E assim, com apenas um guião para um filme e dois livros publicados, Ernest Cline é um geek multimilionário com tudo que alguma vez desejou numa manhã de Natal quando era criança – entrou em vários documentários sobre jogos e filmes; guia um DeLorean igual ao do Regresso ao Futuro; tem uma enorme coleção de jogos clássicos e merchandize de imensos filmes e livros; é amigo de outros geeks famosos como Will Wheaton e George R.R. Martin e possui o respeito do próprio George Lucas.

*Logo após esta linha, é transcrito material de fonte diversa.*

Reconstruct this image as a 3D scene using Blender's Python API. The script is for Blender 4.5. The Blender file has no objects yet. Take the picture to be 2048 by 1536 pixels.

Mas apesar de isso tudo, Cline não soa convencido quando menciona as suas conquistas e está sempre disposto a deixar os seus fãs guiarem o seu DeLorean. E quando fala sobre colaborar com os seus heróis como Billy Dee Williams e Peter Mayhew, ele chama-lhes Lando e Chewie. Ele é o mais bem-sucedido fanboy de sempre, mas ainda assim continua a ser um fanboy.
Contudo, mesmo com todo este sucesso, sem dúvida que Ernest Cline ainda vai até ao seu quintal de vez em quando e olha desejoso para o pôr-do-sol, à espera de encontrar um E.T. no seu barracão, ou rezando para que um dia Obi-Wan Kenobi lhe toque no ombro e lhe pergunte se está pronto para salvar a galáxia.
Lê mais sobre Ready Player One.
Depois de conhecerem este espantoso homem ficaram ansiosos para que os seus livros sejam publicados finalmente em Portugal?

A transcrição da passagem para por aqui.